A ROBUST STABILIZATION CONTROL FOR DUAL-ARM SPACE ROBOT CAPTURING TUMBLING TARGET

Due to the inaccurate inertia parameters of the captured tumbling target and the internal wrenches at the grasping points, the motion of the space robot stabilizing the tumbling target cannot be planned and controlled effectively in the post-capture phase. In the existing studies, it is risky to track the desired trajectory planned by inaccurate parameters, which cannot restrain the contact wrenches and guarantee the safety of the grasping points. In order to control the post-capture dual-arm space robot safely, a robust control scheme is proposed for the dual-arm space robot capturing a tumbling target in this paper, where the influences of the inaccurate target inertia parameters and the internal wrenches at the grasping points are considered. First, a robust invariant set is constructed considering the influences of the inaccurate target parameters and internal stress wrenches. Then, to plan a safe desired motion for the dual-arm space robot, a virtual robust control law for the captured target is developed, where the desired trajectory of the target is planned within the constructed invariant sets. By the motion constraints between the space robot and the target, a robust desired trajectory of the dual-arm space robot is obtained. A barrier Lyapunov function based constrained controller is developed to track the robust trajectory efficiently.
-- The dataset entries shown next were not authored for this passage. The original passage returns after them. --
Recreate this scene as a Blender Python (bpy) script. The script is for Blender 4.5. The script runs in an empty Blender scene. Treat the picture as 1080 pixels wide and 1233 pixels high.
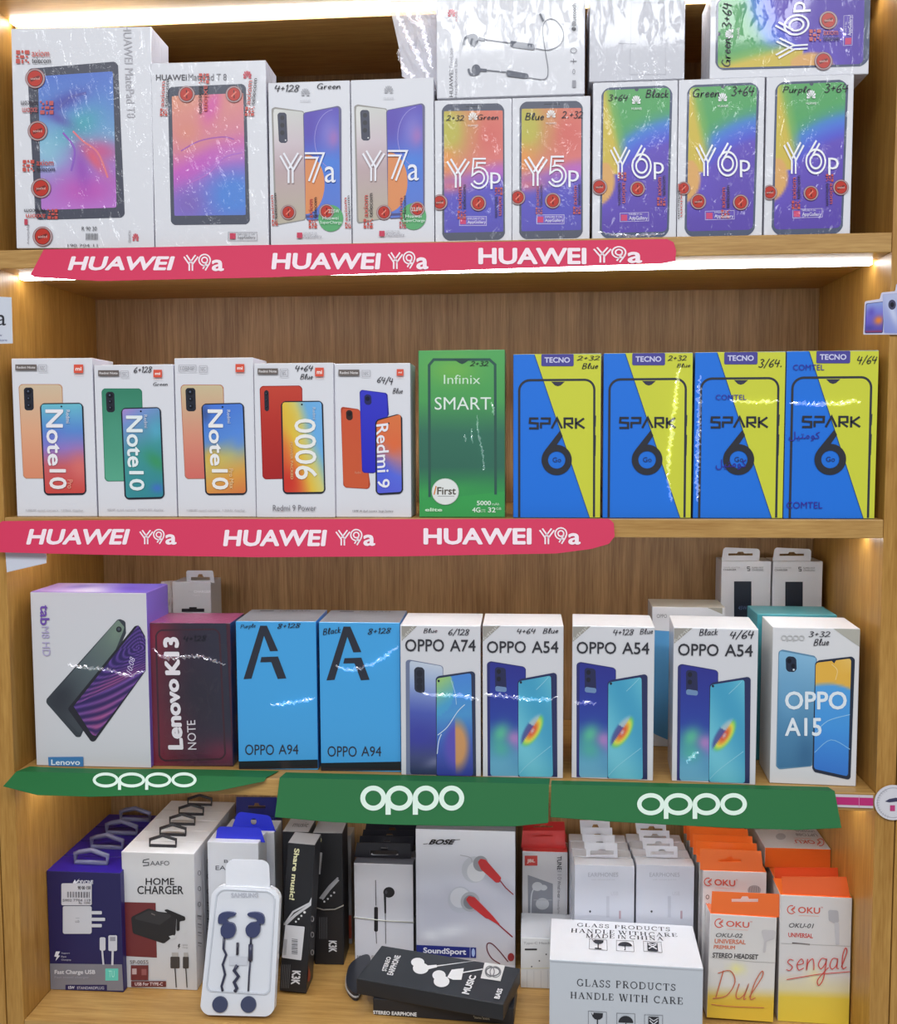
import bpy, bmesh, math, random
from mathutils import Vector, Matrix
from mathutils.geometry import tessellate_polygon
random.seed(7)
SC = bpy.context.scene
COL = SC.collection
rad = math.radians

# ------------------------------------------------------------------ camera, world, lamps, exposure
ZC = 1.45                                    # eye height of the photographer
CAM = Vector((0.0571, -1.10, ZC))
FPX, YAW, PITCH, ROLL = 1200.0, -0.0816, -0.0778, -0.0044
_fw = Vector((math.sin(YAW)*math.cos(PITCH), math.cos(YAW)*math.cos(PITCH), math.sin(PITCH)))
_rt0 = Vector((math.cos(YAW), -math.sin(YAW), 0)); _up0 = _rt0.cross(_fw)
_rt = math.cos(ROLL)*_rt0 + math.sin(ROLL)*_up0
_up = -math.sin(ROLL)*_rt0 + math.cos(ROLL)*_up0
cd = bpy.data.cameras.new('camera'); cam = bpy.data.objects.new('camera', cd); COL.objects.link(cam)
cd.sensor_fit = 'HORIZONTAL'; cd.sensor_width = 36; cd.lens = 36*FPX/1080; cd.clip_start = .02
cam.matrix_world = Matrix(((_rt.x, _up.x, -_fw.x, CAM.x), (_rt.y, _up.y, -_fw.y, CAM.y), (_rt.z, _up.z, -_fw.z, CAM.z), (0, 0, 0, 1)))
SC.camera = cam
SC.view_settings.view_transform = 'Standard'
try: SC.view_settings.look = 'None'
except Exception: pass
SC.view_settings.gamma = 1; SC.view_settings.use_curve_mapping = False
SC.view_settings.exposure = 0.0
LED_STRENGTH = 16.0
CEIL_POWER = 20.0
W_STRENGTH = 0.30
wd = bpy.data.worlds.new('shop_light'); SC.world = wd; wd.use_nodes = True
bg = wd.node_tree.nodes['Background']; bg.inputs[0].default_value = (.86, .92, 1.0, 1); bg.inputs[1].default_value = W_STRENGTH

def area(name, loc, target, sx, sy, power, col):
    l = bpy.data.lights.new(name, 'AREA'); l.shape = 'RECTANGLE'; l.size = sx; l.size_y = sy; l.energy = power; l.color = col
    o = bpy.data.objects.new(name, l); COL.objects.link(o); o.location = loc
    o.rotation_euler = (Vector(target)-Vector(loc)).to_track_quat('-Z', 'Y').to_euler()
    return o
# the shop's ceiling luminaires, in front of the shelves
area('ceiling_lamp', (-.75, -1.55, 2.72), (-.75, -1.35, 0), 1.2, .30, CEIL_POWER, (.93, .96, 1.0))
area('ceiling_lamp', (.75, -1.55, 2.72), (.75, -1.35, 0), 1.2, .30, CEIL_POWER, (.93, .96, 1.0))
area('ceiling_lamp', (0.0, -2.15, 2.74), (0.0, -1.8, 0), 1.8, .3, CEIL_POWER*1.45, (.93, .96, 1.0))

# ------------------------------------------------------------------ geometry of the place
S = 1.1
Z0 = ZC - .0541*S
XL, XR, DEPTH = -.547, .436, .262
Z1, Z2, Z3, Z4 = [Z0 + v*S for v in (.2444, -.0307, -.3044, -.5811)]
TH = .0205
ZTOP = Z1 + .272

def ray(px, py):
    return CAM, _fw + (px-540)/FPX*_rt - (py-616.5)/FPX*_up
def atY(px, py, Y):
    o, d = ray(px, py); return o + d*((Y-o.y)/d.y)
def atZ(px, py, Z):
    o, d = ray(px, py); return o + d*((Z-o.z)/d.z)
def T(x, y, z): return Matrix.Translation((x, y, z))
def Rx(a): return Matrix.Rotation(rad(a), 4, 'X')
def Ry(a): return Matrix.Rotation(rad(a), 4, 'Y')
def Rz(a): return Matrix.Rotation(rad(a), 4, 'Z')

# ------------------------------------------------------------------ materials
def lin1(c):
    c /= 255.0
    return c/12.92 if c <= .04045 else ((c+.055)/1.055)**2.4
def lin(c): return (lin1(c[0]), lin1(c[1]), lin1(c[2]), 1.0)

def newmat(name):
    m = bpy.data.materials.new(name); m.use_nodes = True
    return m, m.node_tree, m.node_tree.nodes['Principled BSDF']
def print_mat(name, rough, coat=0, coat_rough=.05, bump=0, scale=60, spec=.5):
    m, t, b = newmat(name)
    a = t.nodes.new('ShaderNodeAttribute'); a.attribute_name = 'ink'
    t.links.new(a.outputs['Color'], b.inputs['Base Color'])
    b.inputs['Roughness'].default_value = rough
    b.inputs['Specular IOR Level'].default_value = spec
    if coat:
        b.inputs['Coat Weight'].default_value = coat; b.inputs['Coat Roughness'].default_value = coat_rough
    if bump:
        tc = t.nodes.new('ShaderNodeNewGeometry')
        mp = t.nodes.new('ShaderNodeMapping'); mp.inputs['Scale'].default_value = (1.0, 1.0, .42)
        n = t.nodes.new('ShaderNodeTexNoise'); n.inputs['Scale'].default_value = scale; n.inputs['Detail'].default_value = 3; n.inputs['Distortion'].default_value = 1.2
        bp = t.nodes.new('ShaderNodeBump'); bp.inputs['Strength'].default_value = bump; bp.inputs['Distance'].default_value = .004
        t.links.new(tc.outputs['Position'], mp.inputs['Vector']); t.links.new(mp.outputs[0], n.inputs['Vector'])
        cr = t.nodes.new('ShaderNodeValToRGB'); cr.color_ramp.elements[0].position = .53; cr.color_ramp.elements[1].position = .74   # flat film with sparse puckers
        t.links.new(n.outputs[0], cr.inputs[0])
        t.links.new(cr.outputs[0], bp.inputs['Height']); t.links.new(bp.outputs[0], b.inputs['Coat Normal'])
    return m
PAPER = print_mat('printed_card', .42)
GLOSS = print_mat('glossy_printed_card', .3, spec=.4)
STRIP = print_mat('satin_card', .55, spec=.22)
WRAP = print_mat('film_wrapped_card', .42, .6, .05, .38, 90)
WRAPS = print_mat('tight_film_wrapped_card', .42, .5, .06, .05, 26)
PLAST = print_mat('moulded_plastic', .3)

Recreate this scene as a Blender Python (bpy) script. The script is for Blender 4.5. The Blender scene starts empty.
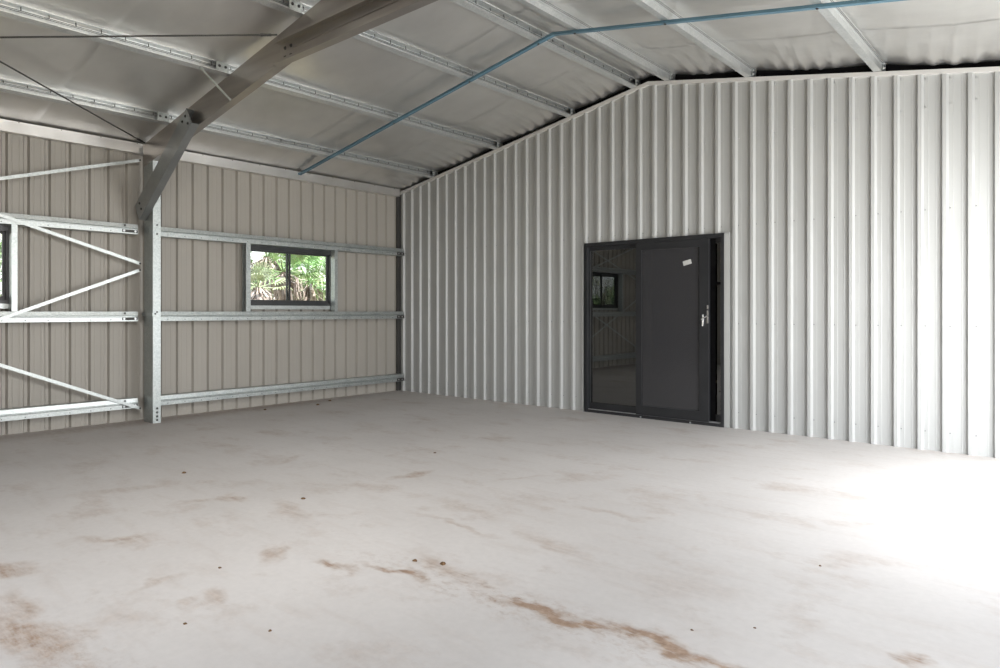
import bpy, math, random
from mathutils import Vector, noise as mnoise
random.seed(7)
scene = bpy.context.scene
COL = scene.collection
PI = math.pi

# ------------------------------------------------------------------ dimensions (metres)
W = 8.87            # shed width, gable partition lies on y = 0, left eave wall on x = 0
RX = 4.42           # ridge
Y0 = -8.10          # front gable wall
YB = 4.40           # far wall of the room beyond the glass door
SLOPE = 0.181
def zb(x):          # underside of the purlins = top of the partition
    return 3.135 + SLOPE*(x if x <= RX else 2*RX - x)

# ------------------------------------------------------------------ materials
def new_mat(name):
    m = bpy.data.materials.new(name); m.use_nodes = True
    nt = m.node_tree; nt.nodes.clear()
    out = nt.nodes.new('ShaderNodeOutputMaterial')
    b = nt.nodes.new('ShaderNodeBsdfPrincipled')
    nt.links.new(b.outputs[0], out.inputs[0])
    return m, nt, b, out
def N(nt, kind, **kw):
    n = nt.nodes.new(kind)
    for k, v in kw.items():
        setattr(n, k, v)
    return n
def coord(nt, scale=(1,1,1), src='Object', loc=(0,0,0)):
    tc = N(nt, 'ShaderNodeTexCoord'); mp = N(nt, 'ShaderNodeMapping')
    mp.inputs['Scale'].default_value = scale; mp.inputs['Location'].default_value = loc
    nt.links.new(tc.outputs[src], mp.inputs[0]); return mp.outputs[0]
def noise(nt, vec, scale, detail=3, rough=0.55):
    n = N(nt, 'ShaderNodeTexNoise'); n.inputs['Scale'].default_value = scale
    n.inputs['Detail'].default_value = detail; n.inputs['Roughness'].default_value = rough
    nt.links.new(vec, n.inputs['Vector']); return n.outputs['Fac']
def ramp(nt, fac, stops):
    r = N(nt, 'ShaderNodeValToRGB'); e = r.color_ramp.elements
    while len(e) < len(stops): e.new(0.5)
    for el, (p, c) in zip(e, stops):
        el.position = p; el.color = (c[0], c[1], c[2], 1) if hasattr(c, '__len__') else (c, c, c, 1)
    nt.links.new(fac, r.inputs[0]); return r.outputs[0]
def bump(nt, b, height, strength, dist=0.01):
    n = N(nt, 'ShaderNodeBump'); n.inputs['Strength'].default_value = strength
    n.inputs['Distance'].default_value = dist
    nt.links.new(height, n.inputs['Height']); nt.links.new(n.outputs[0], b.inputs['Normal'])
def simple(name, c1, c2, scale=8, metallic=0.0, rough=0.5, spec=0.5, stretch=(1,1,1), src='Object', bmp=0.0):
    m, nt, b, o = new_mat(name)
    f = noise(nt, coord(nt, stretch, src), scale)
    nt.links.new(ramp(nt, f, [(0.3, c1), (0.7, c2)]), b.inputs['Base Color'])
    b.inputs['Metallic'].default_value = metallic; b.inputs['Roughness'].default_value = rough
    b.inputs['Specular IOR Level'].default_value = spec
    if bmp: bump(nt, b, f, bmp)
    return m
def galvanised(name, lo, hi, metallic=0.75, rough=0.42):
    m, nt, b, o = new_mat(name)
    v = N(nt, 'ShaderNodeTexVoronoi'); v.inputs['Scale'].default_value = 70
    nt.links.new(coord(nt), v.inputs['Vector'])
    f = noise(nt, coord(nt), 6)
    mix = N(nt, 'ShaderNodeMath', operation='MULTIPLY_ADD'); mix.inputs[1].default_value = 0.45
    sep = N(nt, 'ShaderNodeSeparateColor'); nt.links.new(v.outputs['Color'], sep.inputs[0])
    nt.links.new(sep.outputs[0], mix.inputs[0]); 
    half = N(nt, 'ShaderNodeMath', operation='MULTIPLY'); half.inputs[1].default_value = 0.55
    nt.links.new(f, half.inputs[0]); nt.links.new(half.outputs[0], mix.inputs[2])
    nt.links.new(ramp(nt, mix.outputs[0], [(0.2, lo), (0.75, hi)]), b.inputs['Base Color'])
    b.inputs['Metallic'].default_value = metallic
    nt.links.new(ramp(nt, mix.outputs[0], [(0.2, rough-0.06), (0.8, rough+0.08)]), b.inputs['Roughness'])
    return m

M = {}
M['galv'] = galvanised('galvanised_steel', (0.33,0.36,0.36), (0.48,0.51,0.50), 0.7, 0.42)
M['galv_bright'] = galvanised('bright_lit_galvanised_steel', (0.41,0.44,0.435), (0.54,0.57,0.565), 0.6, 0.38)
M['galv_dull'] = simple('dull_rafter_steel', (0.33,0.305,0.285), (0.43,0.40,0.375), 2.2, 0.85, 0.30, 0.5, (0.5,1,6))
M['knee'] = simple('dark_grey_brace_steel', (0.27,0.285,0.285), (0.36,0.375,0.375), 3, 0.75, 0.36)
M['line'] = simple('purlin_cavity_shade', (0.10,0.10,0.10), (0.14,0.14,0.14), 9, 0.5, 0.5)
M['purlin'] = galvanised('rolled_purlin_steel', (0.60,0.625,0.625), (0.74,0.76,0.76), 0.75, 0.36)
M['blue'] = simple('blue_grey_bridging_steel', (0.10,0.20,0.27), (0.14,0.26,0.34), 6, 0.3, 0.45)
M['partition'] = simple('pale_grey_painted_sheet', (0.43,0.437,0.43), (0.455,0.462,0.455), 1.2, 0.0, 0.36, 0.5)
M['backing'] = simple('grey_beige_sheet_backing', (0.355,0.335,0.30), (0.385,0.362,0.325), 1.0, 0.0, 0.5, 0.4)
M['capping'] = simple('pale_capping_steel', (0.62,0.61,0.59), (0.67,0.66,0.64), 2, 0.0, 0.4)
M['black'] = simple('charcoal_powder_coat', (0.016,0.017,0.019), (0.024,0.025,0.028), 5, 0.0, 0.40)
M['frame_grey'] = simple('dark_grey_window_aluminium', (0.026,0.028,0.03), (0.04,0.043,0.046), 5, 0.0, 0.4)
M['dark'] = simple('dark_steel_and_groove_shade', (0.035,0.034,0.032), (0.055,0.053,0.05), 4, 0.0, 0.6)
M['gap_black'] = simple('black_gap_fill', (0.006,0.006,0.007), (0.012,0.012,0.013), 9, 0.0, 0.9, 0.1)
M['hole'] = simple('dark_screw_hole', (0.05,0.05,0.05), (0.08,0.08,0.08), 9, 0.3, 0.5)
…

By tracking the robust trajectory with prescribed control performance, the designed virtual control law is applied to stabilize the captured target. During the stabilization control process, the measured contact wrenches can be restrained by the proposed scheme effectively, which guarantees the safety of the grasping points and the reliability of the stabilization control. The effectiveness of the proposed scheme is validated via the digital simulations, where a non-cooperative tumbling target is stabilized by a dual-arm space robot.